I've read some favourable reviews of Diaphanous' oil control properties, but unfortunately it didn't work for me. I'm mainly dry but if I wear a heavy moisturiser, sunscreen and dewy foundation on a hot day I do need to blot if I don't set my make up properly. With Diaphanous, the finish was a beautiful natural matte, but my T-zone got too shiny for my liking during the day. I doubt it would work for oilier skin types as the only setting powder.

Chikohodo Z-2

Z-2 is the highlighting brush in Chikuhodo's premium Z-series, which are all soft grey squirrel hair (except for the lip brush). Z-2 has a long candle shape with thick, shiny black handle. The max hair length is 37mm and costs ¥7,000(+tax). Instead of working with highlighters - I've used it as a precise powdering brush for my forehead, under eyes, sides of the nose and chin. Very oily skin types might opt for Hakuhodo J 5521. The hair of Z-2 is soft and delicate, yet the brush acts as a great everyday workhorse for me. 

Application

I tap some powder onto the lid or press the mesh gently with Z-2, swirling around the package. Imitating Karima, I started to use Diaphanous for precise powdering: pressing around the nose and middle of the forehead, swiping under the eyes. 

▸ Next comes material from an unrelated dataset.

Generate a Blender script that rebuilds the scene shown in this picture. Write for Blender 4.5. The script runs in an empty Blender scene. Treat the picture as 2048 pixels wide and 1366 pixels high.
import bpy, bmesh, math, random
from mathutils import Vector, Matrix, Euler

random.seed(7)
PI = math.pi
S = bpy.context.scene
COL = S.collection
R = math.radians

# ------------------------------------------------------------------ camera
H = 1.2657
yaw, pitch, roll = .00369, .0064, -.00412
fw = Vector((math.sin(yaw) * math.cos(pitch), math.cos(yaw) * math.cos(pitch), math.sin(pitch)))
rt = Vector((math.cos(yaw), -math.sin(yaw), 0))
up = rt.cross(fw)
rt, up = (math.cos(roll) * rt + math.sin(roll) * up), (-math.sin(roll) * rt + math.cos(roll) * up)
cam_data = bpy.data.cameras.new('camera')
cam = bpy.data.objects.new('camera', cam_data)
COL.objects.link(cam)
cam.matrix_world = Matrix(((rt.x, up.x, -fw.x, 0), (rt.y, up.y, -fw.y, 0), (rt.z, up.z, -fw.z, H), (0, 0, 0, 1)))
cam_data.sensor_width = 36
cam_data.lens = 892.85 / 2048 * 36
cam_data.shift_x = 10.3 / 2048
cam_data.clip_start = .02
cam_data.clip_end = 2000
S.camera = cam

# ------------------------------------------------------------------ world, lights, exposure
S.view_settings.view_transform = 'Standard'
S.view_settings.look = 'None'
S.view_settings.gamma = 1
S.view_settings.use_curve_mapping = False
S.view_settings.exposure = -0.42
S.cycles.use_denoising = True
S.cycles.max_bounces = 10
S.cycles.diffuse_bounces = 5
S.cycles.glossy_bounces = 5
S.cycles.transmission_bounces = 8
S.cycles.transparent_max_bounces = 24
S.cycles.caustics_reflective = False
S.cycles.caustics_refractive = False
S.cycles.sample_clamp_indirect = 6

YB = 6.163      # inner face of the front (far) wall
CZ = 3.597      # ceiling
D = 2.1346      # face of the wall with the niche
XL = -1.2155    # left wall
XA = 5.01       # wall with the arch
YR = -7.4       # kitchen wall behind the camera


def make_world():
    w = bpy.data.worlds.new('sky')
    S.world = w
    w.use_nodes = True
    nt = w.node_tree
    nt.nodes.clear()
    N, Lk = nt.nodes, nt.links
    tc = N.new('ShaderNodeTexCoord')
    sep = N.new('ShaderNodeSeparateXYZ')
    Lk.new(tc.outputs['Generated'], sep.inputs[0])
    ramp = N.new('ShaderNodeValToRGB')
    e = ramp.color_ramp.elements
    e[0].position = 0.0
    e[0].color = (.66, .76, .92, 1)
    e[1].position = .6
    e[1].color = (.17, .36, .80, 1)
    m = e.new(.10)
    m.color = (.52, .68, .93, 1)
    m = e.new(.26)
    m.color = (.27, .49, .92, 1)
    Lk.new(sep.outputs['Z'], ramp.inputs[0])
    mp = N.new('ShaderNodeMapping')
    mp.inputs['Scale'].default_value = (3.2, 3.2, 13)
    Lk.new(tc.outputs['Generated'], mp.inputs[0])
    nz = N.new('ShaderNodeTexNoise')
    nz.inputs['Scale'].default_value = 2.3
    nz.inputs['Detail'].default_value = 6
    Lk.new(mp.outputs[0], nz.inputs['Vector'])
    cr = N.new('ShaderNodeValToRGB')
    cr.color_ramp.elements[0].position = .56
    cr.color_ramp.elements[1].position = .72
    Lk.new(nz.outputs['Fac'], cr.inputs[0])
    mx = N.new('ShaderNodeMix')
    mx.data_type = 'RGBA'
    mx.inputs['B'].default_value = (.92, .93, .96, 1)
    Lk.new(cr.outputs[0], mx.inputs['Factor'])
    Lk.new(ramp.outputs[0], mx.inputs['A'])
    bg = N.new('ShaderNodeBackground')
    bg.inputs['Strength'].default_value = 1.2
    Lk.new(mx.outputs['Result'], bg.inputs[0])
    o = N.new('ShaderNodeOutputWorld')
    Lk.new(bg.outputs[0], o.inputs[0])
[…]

Personally I wear finishing powders on a special occasion when I feel like doing "a full face" of make up with all the bells and whistles. I don't have very large pores but there are some texture around my nose, thanks to my dryness. I press some powder on the centre of my face with Diaphanous and it does blur and smooth things out beautifully. Setting under eyes is pure magic. So smooth, so light, prevents concealer from creasing, won't emphasise my dryness or look cakey. You can lightly 'bake' your under eye area with the powder by dusting a light but visible layer under the eyes, waiting for 5-10 minutes and gently swiping the excess away with Z-2.

Overall

I very much love this combination of airy, almost undetectable powder for smoothing things and setting under eye area. If you struggle with visible pores, Diaphanous could be a great addition to your routine. Chikuhodo Z-2 is precise for inner corners of the eye or the nose, but can be used for swiping motions that softly caress the skin. Highly recommending both!